Edwin is not a baby anymore, and doesn't believe in the faerie world, yet he is eager to humour the beautiful stranger. "She was an odd thing but her eccentricity was appealing. If she wanted to play at being a goddess then who was he to object?"
And thus the strange friendship/infatuation begins. Edwin brings little gifts to Drusilla. At first she asks what he wants in retrun. "Nothing. That's the thing about gifts. They aren't in exchange for anything nor do they come with conditions". Yet he is not quite honest with himself, as he is drawn to Drusilla. She intrigues and excites him, and there's another appeal in their relationship, as Edwin knows it would mightily annoy his grandfather that he meets up with someone of unknown origins.

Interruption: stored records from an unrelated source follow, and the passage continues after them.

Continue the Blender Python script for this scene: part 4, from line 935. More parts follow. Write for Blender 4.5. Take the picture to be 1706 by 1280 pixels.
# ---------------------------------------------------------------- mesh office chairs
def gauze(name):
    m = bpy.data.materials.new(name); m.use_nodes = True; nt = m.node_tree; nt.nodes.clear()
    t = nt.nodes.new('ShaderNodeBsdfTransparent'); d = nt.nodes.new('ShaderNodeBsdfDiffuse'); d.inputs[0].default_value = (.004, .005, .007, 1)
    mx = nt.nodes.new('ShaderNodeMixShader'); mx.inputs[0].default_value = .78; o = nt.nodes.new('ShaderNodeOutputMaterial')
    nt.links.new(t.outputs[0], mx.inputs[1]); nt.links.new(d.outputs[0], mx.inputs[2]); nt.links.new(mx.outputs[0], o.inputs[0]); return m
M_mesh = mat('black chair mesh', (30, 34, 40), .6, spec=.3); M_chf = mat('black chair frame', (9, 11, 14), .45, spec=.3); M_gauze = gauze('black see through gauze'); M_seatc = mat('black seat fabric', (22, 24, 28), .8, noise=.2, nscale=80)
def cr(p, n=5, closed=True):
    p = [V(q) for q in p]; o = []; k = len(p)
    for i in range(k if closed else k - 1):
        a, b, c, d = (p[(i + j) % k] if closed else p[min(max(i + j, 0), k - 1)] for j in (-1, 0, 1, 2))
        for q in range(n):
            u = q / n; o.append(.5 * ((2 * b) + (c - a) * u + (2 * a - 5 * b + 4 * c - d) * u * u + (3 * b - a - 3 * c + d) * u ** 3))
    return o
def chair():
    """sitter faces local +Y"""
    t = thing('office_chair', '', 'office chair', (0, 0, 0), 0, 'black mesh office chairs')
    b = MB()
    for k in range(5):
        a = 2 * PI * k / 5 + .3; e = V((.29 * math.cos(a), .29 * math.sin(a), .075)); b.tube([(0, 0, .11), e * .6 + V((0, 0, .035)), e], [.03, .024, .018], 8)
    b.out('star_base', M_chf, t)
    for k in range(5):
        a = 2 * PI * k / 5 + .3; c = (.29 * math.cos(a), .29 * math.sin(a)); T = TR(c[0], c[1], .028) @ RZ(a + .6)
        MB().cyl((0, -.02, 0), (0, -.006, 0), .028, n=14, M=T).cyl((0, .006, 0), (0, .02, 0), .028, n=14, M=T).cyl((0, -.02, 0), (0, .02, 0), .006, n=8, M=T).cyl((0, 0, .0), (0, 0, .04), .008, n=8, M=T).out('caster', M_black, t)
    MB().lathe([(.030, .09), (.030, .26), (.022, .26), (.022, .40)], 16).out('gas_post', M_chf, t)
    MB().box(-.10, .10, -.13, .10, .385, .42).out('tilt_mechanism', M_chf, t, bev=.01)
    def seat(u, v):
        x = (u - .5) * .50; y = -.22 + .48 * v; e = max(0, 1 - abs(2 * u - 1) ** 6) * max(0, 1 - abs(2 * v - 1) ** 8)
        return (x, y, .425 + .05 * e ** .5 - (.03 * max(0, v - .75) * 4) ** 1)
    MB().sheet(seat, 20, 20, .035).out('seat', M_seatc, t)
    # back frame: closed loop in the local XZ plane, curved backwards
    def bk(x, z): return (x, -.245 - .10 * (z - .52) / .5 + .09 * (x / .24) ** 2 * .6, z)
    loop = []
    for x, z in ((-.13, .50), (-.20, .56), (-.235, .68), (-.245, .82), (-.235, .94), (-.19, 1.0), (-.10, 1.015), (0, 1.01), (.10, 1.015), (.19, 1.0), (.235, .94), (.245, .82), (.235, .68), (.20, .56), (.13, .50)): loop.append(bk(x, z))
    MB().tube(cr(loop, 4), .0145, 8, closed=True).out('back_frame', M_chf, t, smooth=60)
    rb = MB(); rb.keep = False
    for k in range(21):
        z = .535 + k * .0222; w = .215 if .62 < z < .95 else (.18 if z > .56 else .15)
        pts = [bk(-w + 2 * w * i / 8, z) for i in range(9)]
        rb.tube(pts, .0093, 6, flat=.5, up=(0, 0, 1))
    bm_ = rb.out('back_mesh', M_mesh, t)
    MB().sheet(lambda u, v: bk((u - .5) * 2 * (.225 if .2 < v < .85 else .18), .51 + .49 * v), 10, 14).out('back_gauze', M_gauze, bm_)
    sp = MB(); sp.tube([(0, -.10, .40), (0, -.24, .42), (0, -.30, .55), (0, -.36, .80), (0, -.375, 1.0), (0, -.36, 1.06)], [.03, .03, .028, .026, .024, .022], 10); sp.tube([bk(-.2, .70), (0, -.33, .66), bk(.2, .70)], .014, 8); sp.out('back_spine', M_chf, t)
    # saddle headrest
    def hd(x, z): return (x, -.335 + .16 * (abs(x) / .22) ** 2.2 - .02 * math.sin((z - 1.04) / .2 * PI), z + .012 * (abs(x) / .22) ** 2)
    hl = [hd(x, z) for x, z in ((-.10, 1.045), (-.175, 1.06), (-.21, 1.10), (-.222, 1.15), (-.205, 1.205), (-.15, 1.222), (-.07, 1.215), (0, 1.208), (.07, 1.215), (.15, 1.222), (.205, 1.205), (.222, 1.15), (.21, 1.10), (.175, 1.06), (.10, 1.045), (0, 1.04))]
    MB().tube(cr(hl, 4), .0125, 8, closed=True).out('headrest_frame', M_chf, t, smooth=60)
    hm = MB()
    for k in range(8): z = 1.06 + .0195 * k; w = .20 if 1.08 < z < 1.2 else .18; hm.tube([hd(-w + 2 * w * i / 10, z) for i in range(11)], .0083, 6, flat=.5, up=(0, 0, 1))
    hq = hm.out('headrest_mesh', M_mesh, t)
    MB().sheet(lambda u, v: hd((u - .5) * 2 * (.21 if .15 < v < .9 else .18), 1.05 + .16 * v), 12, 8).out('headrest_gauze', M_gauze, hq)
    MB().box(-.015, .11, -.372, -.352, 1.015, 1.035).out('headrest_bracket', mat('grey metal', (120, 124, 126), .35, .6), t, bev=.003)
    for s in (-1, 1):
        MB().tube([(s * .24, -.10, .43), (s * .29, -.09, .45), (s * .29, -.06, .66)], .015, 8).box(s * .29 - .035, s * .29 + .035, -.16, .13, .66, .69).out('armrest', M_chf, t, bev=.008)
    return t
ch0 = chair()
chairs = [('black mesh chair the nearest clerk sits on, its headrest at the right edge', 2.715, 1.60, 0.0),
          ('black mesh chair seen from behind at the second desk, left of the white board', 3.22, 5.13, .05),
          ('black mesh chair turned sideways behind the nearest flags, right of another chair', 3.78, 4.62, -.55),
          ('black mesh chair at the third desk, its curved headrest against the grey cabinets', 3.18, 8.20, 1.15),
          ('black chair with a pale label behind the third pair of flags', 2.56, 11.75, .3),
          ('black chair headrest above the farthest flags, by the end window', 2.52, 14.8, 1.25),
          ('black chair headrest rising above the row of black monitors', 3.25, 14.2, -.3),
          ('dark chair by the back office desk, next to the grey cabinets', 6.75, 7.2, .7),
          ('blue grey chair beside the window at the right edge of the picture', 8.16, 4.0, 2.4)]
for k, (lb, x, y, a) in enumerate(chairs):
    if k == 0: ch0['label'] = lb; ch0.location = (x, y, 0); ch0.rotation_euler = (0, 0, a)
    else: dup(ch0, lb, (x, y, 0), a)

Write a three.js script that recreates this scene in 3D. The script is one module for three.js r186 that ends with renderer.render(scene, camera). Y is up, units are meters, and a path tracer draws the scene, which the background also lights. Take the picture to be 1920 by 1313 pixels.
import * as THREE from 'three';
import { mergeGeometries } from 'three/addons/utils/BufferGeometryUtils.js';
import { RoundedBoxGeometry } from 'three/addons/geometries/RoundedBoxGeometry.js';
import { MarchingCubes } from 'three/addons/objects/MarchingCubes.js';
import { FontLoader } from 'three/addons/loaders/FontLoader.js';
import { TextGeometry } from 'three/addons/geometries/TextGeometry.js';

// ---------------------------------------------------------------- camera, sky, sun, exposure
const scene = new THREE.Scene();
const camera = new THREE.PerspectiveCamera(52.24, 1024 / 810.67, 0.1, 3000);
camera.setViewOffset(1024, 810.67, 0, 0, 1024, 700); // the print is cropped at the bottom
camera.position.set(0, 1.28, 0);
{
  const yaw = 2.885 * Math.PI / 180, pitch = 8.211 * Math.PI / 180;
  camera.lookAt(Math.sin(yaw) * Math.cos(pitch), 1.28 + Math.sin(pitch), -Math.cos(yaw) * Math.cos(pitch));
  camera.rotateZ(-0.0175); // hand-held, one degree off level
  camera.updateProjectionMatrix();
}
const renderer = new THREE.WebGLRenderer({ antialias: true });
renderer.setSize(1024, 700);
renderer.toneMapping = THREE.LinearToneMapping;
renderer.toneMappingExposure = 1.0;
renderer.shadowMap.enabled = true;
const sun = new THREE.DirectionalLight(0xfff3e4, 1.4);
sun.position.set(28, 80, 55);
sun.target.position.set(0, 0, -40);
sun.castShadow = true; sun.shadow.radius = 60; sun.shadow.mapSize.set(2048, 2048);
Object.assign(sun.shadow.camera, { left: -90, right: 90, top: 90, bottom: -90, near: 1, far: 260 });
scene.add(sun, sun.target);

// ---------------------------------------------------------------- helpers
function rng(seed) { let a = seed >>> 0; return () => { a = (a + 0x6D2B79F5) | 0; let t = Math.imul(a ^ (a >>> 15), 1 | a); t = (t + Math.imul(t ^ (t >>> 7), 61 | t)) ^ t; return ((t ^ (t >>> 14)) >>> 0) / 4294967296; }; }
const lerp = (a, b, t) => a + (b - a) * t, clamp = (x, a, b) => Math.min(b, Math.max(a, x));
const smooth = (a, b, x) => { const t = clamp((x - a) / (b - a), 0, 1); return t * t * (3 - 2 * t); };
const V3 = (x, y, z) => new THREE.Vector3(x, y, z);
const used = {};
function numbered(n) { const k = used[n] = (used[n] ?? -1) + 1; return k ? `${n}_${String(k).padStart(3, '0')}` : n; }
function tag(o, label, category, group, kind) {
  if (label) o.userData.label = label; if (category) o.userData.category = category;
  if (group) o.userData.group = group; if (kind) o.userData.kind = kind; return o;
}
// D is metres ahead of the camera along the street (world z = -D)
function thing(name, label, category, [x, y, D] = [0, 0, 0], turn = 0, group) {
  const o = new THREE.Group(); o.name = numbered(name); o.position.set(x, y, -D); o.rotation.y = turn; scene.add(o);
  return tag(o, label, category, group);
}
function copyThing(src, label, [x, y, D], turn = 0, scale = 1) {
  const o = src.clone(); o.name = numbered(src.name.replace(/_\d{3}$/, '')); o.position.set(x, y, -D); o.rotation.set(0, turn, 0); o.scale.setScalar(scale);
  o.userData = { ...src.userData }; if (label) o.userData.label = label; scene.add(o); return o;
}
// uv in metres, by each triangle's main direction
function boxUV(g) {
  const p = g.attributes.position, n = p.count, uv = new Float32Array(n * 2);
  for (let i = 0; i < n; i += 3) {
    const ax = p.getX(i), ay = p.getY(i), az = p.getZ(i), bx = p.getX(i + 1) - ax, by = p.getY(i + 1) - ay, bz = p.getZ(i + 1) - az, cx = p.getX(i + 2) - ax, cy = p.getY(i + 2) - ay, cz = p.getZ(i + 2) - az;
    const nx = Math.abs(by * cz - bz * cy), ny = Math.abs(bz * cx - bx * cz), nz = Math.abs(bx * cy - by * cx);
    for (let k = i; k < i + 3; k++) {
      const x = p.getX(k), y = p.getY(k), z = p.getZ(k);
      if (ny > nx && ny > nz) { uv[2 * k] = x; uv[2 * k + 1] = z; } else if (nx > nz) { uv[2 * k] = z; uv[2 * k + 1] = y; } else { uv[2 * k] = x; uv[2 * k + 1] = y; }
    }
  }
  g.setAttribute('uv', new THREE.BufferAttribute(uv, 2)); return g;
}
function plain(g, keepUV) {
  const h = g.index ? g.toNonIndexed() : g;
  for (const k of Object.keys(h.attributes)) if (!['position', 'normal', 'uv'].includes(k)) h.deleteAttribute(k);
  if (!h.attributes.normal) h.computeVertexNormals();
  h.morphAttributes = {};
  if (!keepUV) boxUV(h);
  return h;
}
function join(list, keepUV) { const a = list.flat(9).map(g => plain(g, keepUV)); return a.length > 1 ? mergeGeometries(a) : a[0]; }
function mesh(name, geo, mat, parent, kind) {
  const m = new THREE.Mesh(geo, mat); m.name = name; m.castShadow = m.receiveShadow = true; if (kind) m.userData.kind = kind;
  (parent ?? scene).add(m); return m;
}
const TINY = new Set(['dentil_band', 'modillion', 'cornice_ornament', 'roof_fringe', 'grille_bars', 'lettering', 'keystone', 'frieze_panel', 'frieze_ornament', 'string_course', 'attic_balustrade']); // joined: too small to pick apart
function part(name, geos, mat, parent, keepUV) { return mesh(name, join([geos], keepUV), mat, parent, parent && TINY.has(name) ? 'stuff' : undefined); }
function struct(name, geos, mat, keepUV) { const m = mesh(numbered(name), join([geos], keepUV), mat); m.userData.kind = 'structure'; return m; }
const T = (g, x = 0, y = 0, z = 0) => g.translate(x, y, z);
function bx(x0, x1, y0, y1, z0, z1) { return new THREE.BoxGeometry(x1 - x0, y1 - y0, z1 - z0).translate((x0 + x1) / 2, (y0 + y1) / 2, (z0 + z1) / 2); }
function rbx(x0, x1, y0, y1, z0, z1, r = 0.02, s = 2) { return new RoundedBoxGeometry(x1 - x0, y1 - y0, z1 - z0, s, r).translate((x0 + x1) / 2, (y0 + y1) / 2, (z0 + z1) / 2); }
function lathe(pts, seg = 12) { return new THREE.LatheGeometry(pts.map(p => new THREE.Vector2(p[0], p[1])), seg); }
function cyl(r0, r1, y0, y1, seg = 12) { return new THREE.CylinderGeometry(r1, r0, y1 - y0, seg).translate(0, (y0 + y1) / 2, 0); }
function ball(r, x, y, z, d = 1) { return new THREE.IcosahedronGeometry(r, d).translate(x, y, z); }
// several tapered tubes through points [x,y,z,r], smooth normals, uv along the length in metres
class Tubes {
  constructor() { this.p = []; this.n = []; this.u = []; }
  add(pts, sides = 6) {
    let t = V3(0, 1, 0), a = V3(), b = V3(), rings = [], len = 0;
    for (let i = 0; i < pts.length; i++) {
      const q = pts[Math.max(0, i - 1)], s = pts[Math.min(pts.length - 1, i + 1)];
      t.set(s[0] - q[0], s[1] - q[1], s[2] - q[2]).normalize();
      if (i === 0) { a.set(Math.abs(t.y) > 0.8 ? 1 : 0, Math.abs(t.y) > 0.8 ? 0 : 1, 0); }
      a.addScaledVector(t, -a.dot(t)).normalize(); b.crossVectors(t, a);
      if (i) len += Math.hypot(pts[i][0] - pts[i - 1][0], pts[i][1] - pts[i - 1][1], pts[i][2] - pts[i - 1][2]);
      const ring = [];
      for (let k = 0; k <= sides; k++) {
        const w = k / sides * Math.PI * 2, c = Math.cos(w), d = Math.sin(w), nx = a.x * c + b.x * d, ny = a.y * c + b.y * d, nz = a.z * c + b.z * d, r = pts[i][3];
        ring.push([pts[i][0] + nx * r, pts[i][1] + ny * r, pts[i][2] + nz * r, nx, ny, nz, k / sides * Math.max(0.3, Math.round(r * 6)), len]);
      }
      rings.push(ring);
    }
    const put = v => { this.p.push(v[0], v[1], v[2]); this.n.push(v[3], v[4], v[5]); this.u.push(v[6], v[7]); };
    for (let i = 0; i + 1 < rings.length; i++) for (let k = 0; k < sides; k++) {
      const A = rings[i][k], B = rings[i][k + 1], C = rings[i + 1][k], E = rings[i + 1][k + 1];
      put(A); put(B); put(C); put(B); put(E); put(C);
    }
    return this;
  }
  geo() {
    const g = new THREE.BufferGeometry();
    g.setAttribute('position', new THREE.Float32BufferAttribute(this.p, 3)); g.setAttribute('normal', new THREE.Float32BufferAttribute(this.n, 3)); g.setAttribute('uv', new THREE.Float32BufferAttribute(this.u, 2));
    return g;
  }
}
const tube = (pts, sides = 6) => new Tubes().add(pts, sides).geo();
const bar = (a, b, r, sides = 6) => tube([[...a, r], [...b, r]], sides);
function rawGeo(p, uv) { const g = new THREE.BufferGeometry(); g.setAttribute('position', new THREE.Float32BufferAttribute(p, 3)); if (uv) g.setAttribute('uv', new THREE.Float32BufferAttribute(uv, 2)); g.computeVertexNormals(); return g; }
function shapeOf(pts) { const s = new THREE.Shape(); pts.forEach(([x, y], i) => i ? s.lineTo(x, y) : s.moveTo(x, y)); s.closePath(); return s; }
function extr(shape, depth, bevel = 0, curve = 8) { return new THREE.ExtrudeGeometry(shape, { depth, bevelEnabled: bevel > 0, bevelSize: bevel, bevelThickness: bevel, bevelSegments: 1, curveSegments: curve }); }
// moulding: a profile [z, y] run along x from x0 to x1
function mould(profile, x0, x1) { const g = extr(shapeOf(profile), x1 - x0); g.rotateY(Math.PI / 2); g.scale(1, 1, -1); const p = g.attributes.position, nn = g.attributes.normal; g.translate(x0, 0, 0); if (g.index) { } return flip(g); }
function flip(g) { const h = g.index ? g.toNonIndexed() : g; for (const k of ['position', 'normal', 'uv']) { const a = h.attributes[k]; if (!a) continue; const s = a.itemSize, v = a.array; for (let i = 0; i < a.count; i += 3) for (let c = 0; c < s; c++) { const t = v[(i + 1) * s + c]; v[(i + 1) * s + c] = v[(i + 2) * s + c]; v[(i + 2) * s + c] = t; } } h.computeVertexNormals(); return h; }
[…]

When Edwin enlists and is called to fight in France, his future is more than uncertain. Hardship and war horros are all around him. Will the love of the tree dryad sustain him and protect from death? Will the magic sycamore bring him safely home?
Drusilla's calling herself a tree goddess, and there is a hint of a story about her origins and how she has come to be who she is. Is she one with nature, or the nature itself?! Being confined to a limited location, she is not aware of the political or economical undercurrents in the wider world. She wants to preserve her little piece of the world, but is it even possible to keep it intact, when the world around is crashing down?!
And there's Edwin, we watch him growing from an innocent vulnerable child to a young man, who is changed by the hard reality of the war. Edwin struggles to understand what he wants in life after his return home from the battlefrields of France. He is embittered that the whole generation of young men from his area is lost. Only two men survive from his own battaglion.
He also keeps trying to find any semblance of connection to his grandfather.
Though the grandfather is not a likeable character, he's not a one-dimensional villain. Mr Brice is grieving the loss of his daughter, but like many men of his generation he keeps the stiff upper lip, and is hiding his emotions behind the stern facade. What in his eyes is a self-restraint becomes a cruelty towards a young child who has also lost his mother. Rather than be united in grief and memories, the old man chooses to be an unemotional stoic.
The Promise Tree is an unusual book. It's an amalgam of historical fiction and ecological fantasy. Told in a lyrical prose, The Promise Tree is a mythical, otherwordly story that feels timeless. A story of love and hope, of metamorphosis and renewal, both of nature and human beings.
The descriptions of nature and the circle of life are beautifully rendered, as opposed to the ugliness and brutality of war.
This post is part of the blog tour for The Promise Tree.
Many thanks to Elisabeth J. Hobbes and Rachel's Random Resources for my e-copy of the book!
Author Bio – Elisabeth’s writing career began in 2013 when she entered
Harlequin's So You Think You Can Write contest and it turned out she could. She
writes romantic Historical fiction as Elisabeth Hobbes and Historical
folklore/fantasy inspired romance as Elisabeth J. Hobbes.
She teaches Primary school but would rather write
full time because unlike five year olds her characters generally do what she
tells them. She spends most of her spare time reading and is a pro at cooking
one-handed while holding a book.
She lives in Cheshire because the car broke down
there in 1999 and she never left. Elisabeth has two almost grown kids, two
cats, two dogs and a husband. The whole family are on the autistic spectrum and
that probably includes the pets! She dreams of having a tidy house one day.